Théâtre : Tu n’as rien vu
 à Savannah Bay


D’un très beau texte, quasi hypnotique, de Marguerite Duras, Stéphane Ghislain Roussel tire un spectacle dense et ciselé où brillent Marja-Leena Junker et Ludmilla Klejniak.

(Photo : Bohumil Kostohryz)

(Photo : Bohumil Kostohryz)

Savannah Bay, c’est une petite ville côtière du Siam où Madeleine, actrice autrefois adulée, a vécu un traumatisme. C’est là que sa fille, prénommée également Savannah, s’est suicidée après avoir accouché ; du moins semble-t-on le comprendre, car les souvenirs de la vieille dame sont flous. Une jeune femme est là, à ses côtés, au bord de l’eau, à des milliers de kilomètres du drame qui s’est joué il y a longtemps en Orient. Qui est-elle ? Son nom n’est pas prononcé. Madeleine reconnaît – mais peut-on en être vraiment sûr ? – sa petite-fille, née de l’union de sa fille et d’un amant rencontré là-bas. Elle lui raconte tous les jours l’histoire de cette passion au rythme du ressac sur une « pierre blanche » au milieu de l’océan, lieu omniprésent d’anciens transports amoureux.

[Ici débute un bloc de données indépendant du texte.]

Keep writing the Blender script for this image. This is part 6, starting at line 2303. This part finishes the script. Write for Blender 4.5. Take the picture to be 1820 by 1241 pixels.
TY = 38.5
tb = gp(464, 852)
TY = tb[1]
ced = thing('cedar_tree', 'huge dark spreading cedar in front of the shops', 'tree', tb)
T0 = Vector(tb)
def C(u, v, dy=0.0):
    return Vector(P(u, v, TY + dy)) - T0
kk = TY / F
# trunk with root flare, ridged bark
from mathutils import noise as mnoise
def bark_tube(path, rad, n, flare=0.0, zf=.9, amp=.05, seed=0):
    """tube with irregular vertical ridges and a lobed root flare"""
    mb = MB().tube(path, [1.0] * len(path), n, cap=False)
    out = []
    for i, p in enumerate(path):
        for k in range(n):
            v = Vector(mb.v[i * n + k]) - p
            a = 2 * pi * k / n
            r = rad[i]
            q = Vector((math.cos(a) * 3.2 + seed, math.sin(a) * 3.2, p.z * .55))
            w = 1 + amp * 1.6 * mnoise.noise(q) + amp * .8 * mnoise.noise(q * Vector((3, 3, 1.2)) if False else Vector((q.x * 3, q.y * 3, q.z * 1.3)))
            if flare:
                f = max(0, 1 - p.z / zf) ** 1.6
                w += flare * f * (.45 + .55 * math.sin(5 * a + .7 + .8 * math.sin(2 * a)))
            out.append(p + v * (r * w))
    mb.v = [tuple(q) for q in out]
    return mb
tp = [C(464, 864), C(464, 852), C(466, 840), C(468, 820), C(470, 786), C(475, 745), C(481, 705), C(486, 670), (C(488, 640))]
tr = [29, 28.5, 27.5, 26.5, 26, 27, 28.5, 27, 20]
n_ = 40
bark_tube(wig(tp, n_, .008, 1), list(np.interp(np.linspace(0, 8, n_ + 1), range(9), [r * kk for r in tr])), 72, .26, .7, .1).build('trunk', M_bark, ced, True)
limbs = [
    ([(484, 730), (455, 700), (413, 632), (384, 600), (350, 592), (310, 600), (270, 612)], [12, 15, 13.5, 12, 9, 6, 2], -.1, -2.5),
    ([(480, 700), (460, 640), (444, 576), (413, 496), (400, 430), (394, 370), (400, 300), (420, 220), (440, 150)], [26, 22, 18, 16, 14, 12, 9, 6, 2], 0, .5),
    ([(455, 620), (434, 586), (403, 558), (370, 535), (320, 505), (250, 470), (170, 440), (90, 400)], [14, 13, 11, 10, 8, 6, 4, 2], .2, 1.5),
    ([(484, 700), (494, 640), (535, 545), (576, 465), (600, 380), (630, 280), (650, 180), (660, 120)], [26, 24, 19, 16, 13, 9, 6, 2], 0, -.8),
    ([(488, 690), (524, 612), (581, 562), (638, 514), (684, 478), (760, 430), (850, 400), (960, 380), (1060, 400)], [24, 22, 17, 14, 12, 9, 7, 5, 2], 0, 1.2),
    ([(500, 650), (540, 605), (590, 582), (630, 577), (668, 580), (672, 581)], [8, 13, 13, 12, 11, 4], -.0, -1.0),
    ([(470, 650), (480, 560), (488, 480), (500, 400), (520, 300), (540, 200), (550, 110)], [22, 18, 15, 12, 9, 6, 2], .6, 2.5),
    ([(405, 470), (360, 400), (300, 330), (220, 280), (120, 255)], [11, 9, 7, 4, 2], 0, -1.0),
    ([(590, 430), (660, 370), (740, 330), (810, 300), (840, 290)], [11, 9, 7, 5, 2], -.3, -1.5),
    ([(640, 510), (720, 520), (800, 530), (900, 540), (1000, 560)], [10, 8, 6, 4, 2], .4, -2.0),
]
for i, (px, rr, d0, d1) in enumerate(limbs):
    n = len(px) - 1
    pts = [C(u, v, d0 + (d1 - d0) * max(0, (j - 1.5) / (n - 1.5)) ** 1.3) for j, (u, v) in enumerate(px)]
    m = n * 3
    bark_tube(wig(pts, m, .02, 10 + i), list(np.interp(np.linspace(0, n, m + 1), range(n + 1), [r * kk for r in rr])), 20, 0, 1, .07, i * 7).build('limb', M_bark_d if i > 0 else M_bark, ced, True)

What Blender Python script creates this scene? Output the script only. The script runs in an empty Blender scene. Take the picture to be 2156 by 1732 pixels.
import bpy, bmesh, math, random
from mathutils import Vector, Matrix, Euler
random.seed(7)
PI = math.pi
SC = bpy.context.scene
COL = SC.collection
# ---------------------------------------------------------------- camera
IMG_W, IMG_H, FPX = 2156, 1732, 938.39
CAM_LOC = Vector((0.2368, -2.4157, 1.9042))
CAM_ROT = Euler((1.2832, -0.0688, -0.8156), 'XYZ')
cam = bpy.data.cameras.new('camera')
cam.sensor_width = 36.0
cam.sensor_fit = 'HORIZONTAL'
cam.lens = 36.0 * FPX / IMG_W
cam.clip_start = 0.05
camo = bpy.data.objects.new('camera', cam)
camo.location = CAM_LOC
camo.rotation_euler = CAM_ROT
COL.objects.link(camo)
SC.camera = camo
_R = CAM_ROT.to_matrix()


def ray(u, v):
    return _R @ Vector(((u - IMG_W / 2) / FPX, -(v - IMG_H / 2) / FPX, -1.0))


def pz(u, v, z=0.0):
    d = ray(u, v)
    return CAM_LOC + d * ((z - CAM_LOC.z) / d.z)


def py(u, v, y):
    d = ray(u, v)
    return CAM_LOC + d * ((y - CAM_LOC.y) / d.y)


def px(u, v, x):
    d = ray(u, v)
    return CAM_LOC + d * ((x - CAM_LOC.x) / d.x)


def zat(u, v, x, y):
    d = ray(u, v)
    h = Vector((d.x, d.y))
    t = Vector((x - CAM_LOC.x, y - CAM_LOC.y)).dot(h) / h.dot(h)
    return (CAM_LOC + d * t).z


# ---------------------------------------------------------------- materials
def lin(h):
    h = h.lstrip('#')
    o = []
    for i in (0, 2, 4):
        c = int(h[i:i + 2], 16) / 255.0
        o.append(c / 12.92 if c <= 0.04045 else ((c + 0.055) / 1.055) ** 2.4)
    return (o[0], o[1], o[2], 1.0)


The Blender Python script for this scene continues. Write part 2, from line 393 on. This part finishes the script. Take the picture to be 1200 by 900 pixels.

Au fil de la représentation, les fragments de mémoire se déposent puis s’estompent, la réalité rejoint la fiction, comme si cette histoire n’était finalement que l’argument d’une pièce de théâtre ou d’un film. Elle en a tellement joué, Madeleine… alors il se pourrait bien que, à l’automne de sa vie, elle mélange allègrement ses souvenirs aux répliques qu’elle connaît sans doute encore par cœur. L’intelligence du texte de Marguerite Duras est de savoir brouiller les pistes sans jamais étourdir le spectateur : les deux femmes passent du discours indirect au discours direct, incarnent le passé et le présent et mélangent parfois leurs personnages – lorsque la jeune femme serre Madeleine dans ses bras en l’appelant « ma petite fille » -, mais la pierre blanche sur laquelle se noue le drame du passé reste un fil rouge auquel se raccrocher.

Pour mettre en scène ce récit fait de clairs-obscurs et de flous narratifs, ­Stéphane Ghislain Roussel a privilégié la complicité des deux personnages, qui tranche avec un discours somme toute assez tragique. Au bord d’un bassin au centre de la scène, les deux actrices se mouillent au propre comme au figuré, s’éclaboussent, s’amusent, Ludmilla Klejniak arborant même ce maillot de bain noir évoqué dans le texte pour se plonger avec délices dans l’eau qui lie le présent au passé, qui réunit cet endroit à Savannah Bay. Et les larmes coulent comme pour retourner dans l’océan primordial.

Le metteur en scène met en parallèle le ressac des vagues et des souvenirs avec des changements de rythme de jeu, et porte une attention particulière aux lumières. Concoctées par David Debrinay, celles-ci soulignent habilement les rebondissements du récit avec leur intensité et leur provenance variables, comme lorsque les deux femmes investissent l’avant-scène. Les reflets qu’on aperçoit dans le fond mettent en abîme les réflexions sur le théâtre et le cinéma qui abondent dans les répliques.

Il faut voir Marja-Leena Junker incarner cette actrice, usée par le deuil et des années de jeu, et sa partenaire l’entourer d’attentions tendres, la pressant de questions sans la bousculer, pour mesurer toute l’alchimie que les deux comédiennes arrivent à distiller sur scène. Tour à tour gaies, mélancoliques, tristes et exubérantes, elles donnent une inénarrable saveur à leur relation. Cette transmission intergénérationnelle est donc tout aussi palpable sur scène que dans le texte, et ce n’est pas la moindre réussite de cette production qui sait éviter les écueils qui pourraient résulter du texte d’une écrivaine réputée parfois ardue. Sur la scène du TNL, on la découvre limpide.

Au Théâtre national du Luxembourg, ce vendredi 12 février et les 16, 18 et 20 février à 20 heures.